- **TO BE DONE**:
Repeat the whole listing below, word for word.

#####

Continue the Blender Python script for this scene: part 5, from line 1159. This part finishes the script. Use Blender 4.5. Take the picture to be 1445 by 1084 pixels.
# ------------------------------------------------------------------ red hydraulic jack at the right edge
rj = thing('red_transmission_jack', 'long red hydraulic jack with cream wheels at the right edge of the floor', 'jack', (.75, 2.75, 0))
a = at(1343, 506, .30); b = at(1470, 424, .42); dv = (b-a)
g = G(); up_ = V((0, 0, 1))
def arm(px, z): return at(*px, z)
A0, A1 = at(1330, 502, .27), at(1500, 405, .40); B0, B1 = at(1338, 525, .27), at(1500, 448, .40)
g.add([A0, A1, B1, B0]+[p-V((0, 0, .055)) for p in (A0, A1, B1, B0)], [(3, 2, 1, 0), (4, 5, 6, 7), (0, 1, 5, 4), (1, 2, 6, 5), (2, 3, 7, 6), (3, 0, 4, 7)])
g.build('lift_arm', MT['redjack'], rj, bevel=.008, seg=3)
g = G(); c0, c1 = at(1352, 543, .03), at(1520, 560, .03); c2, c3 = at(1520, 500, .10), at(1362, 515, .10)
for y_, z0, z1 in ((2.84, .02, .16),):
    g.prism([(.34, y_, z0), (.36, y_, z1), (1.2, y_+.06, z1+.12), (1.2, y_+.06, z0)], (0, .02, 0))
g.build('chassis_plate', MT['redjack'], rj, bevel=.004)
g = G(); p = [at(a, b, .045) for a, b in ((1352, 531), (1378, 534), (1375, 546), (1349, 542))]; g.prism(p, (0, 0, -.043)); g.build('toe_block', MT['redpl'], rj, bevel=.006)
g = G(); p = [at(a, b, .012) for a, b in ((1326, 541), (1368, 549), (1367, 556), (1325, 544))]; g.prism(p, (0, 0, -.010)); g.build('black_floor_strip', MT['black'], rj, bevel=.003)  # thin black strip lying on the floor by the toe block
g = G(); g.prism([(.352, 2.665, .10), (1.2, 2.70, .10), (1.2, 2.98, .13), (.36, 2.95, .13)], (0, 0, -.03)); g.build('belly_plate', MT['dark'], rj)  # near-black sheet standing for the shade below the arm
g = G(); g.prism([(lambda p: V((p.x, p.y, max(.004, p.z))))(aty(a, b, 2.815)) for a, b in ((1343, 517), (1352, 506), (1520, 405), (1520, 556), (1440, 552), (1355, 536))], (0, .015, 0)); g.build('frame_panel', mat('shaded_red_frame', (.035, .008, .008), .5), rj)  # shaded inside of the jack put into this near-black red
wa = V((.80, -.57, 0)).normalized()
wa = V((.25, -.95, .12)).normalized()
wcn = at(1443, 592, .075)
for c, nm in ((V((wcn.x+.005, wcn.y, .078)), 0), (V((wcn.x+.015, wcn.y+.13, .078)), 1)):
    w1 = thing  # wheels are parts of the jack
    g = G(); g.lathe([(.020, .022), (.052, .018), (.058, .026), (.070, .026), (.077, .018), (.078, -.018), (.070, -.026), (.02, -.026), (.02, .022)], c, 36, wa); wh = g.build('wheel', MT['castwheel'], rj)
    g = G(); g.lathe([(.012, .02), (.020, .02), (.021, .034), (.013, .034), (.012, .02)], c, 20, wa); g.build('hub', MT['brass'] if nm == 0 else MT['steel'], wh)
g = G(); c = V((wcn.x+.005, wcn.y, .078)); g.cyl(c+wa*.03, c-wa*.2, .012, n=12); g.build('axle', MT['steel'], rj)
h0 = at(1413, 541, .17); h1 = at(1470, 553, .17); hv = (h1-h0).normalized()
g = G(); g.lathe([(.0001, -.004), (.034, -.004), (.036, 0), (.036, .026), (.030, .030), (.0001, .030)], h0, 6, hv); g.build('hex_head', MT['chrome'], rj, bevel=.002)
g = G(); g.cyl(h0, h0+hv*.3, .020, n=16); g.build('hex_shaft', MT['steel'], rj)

#####

- **WRITTEN SOLUTION**:
Continue the Blender Python script for this scene: part 5, from line 1159. This part finishes the script. Use Blender 4.5. Take the picture to be 1445 by 1084 pixels.
# ------------------------------------------------------------------ red hydraulic jack at the right edge
rj = thing('red_transmission_jack', 'long red hydraulic jack with cream wheels at the right edge of the floor', 'jack', (.75, 2.75, 0))
a = at(1343, 506, .30); b = at(1470, 424, .42); dv = (b-a)
g = G(); up_ = V((0, 0, 1))
def arm(px, z): return at(*px, z)
A0, A1 = at(1330, 502, .27), at(1500, 405, .40); B0, B1 = at(1338, 525, .27), at(1500, 448, .40)
g.add([A0, A1, B1, B0]+[p-V((0, 0, .055)) for p in (A0, A1, B1, B0)], [(3, 2, 1, 0), (4, 5, 6, 7), (0, 1, 5, 4), (1, 2, 6, 5), (2, 3, 7, 6), (3, 0, 4, 7)])
g.build('lift_arm', MT['redjack'], rj, bevel=.008, seg=3)
g = G(); c0, c1 = at(1352, 543, .03), at(1520, 560, .03); c2, c3 = at(1520, 500, .10), at(1362, 515, .10)
for y_, z0, z1 in ((2.84, .02, .16),):
    g.prism([(.34, y_, z0), (.36, y_, z1), (1.2, y_+.06, z1+.12), (1.2, y_+.06, z0)], (0, .02, 0))
g.build('chassis_plate', MT['redjack'], rj, bevel=.004)
g = G(); p = [at(a, b, .045) for a, b in ((1352, 531), (1378, 534), (1375, 546), (1349, 542))]; g.prism(p, (0, 0, -.043)); g.build('toe_block', MT['redpl'], rj, bevel=.006)
g = G(); p = [at(a, b, .012) for a, b in ((1326, 541), (1368, 549), (1367, 556), (1325, 544))]; g.prism(p, (0, 0, -.010)); g.build('black_floor_strip', MT['black'], rj, bevel=.003)  # thin black strip lying on the floor by the toe block
g = G(); g.prism([(.352, 2.665, .10), (1.2, 2.70, .10), (1.2, 2.98, .13), (.36, 2.95, .13)], (0, 0, -.03)); g.build('belly_plate', MT['dark'], rj)  # near-black sheet standing for the shade below the arm
g = G(); g.prism([(lambda p: V((p.x, p.y, max(.004, p.z))))(aty(a, b, 2.815)) for a, b in ((1343, 517), (1352, 506), (1520, 405), (1520, 556), (1440, 552), (1355, 536))], (0, .015, 0)); g.build('frame_panel', mat('shaded_red_frame', (.035, .008, .008), .5), rj)  # shaded inside of the jack put into this near-black red
wa = V((.80, -.57, 0)).normalized()
wa = V((.25, -.95, .12)).normalized()
wcn = at(1443, 592, .075)
for c, nm in ((V((wcn.x+.005, wcn.y, .078)), 0), (V((wcn.x+.015, wcn.y+.13, .078)), 1)):
    w1 = thing  # wheels are parts of the jack
    g = G(); g.lathe([(.020, .022), (.052, .018), (.058, .026), (.070, .026), (.077, .018), (.078, -.018), (.070, -.026), (.02, -.026), (.02, .022)], c, 36, wa); wh = g.build('wheel', MT['castwheel'], rj)
    g = G(); g.lathe([(.012, .02), (.020, .02), (.021, .034), (.013, .034), (.012, .02)], c, 20, wa); g.build('hub', MT['brass'] if nm == 0 else MT['steel'], wh)
g = G(); c = V((wcn.x+.005, wcn.y, .078)); g.cyl(c+wa*.03, c-wa*.2, .012, n=12); g.build('axle', MT['steel'], rj)
h0 = at(1413, 541, .17); h1 = at(1470, 553, .17); hv = (h1-h0).normalized()
g = G(); g.lathe([(.0001, -.004), (.034, -.004), (.036, 0), (.036, .026), (.030, .030), (.0001, .030)], h0, 6, hv); g.build('hex_head', MT['chrome'], rj, bevel=.002)
g = G(); g.cyl(h0, h0+hv*.3, .020, n=16); g.build('hex_shaft', MT['steel'], rj)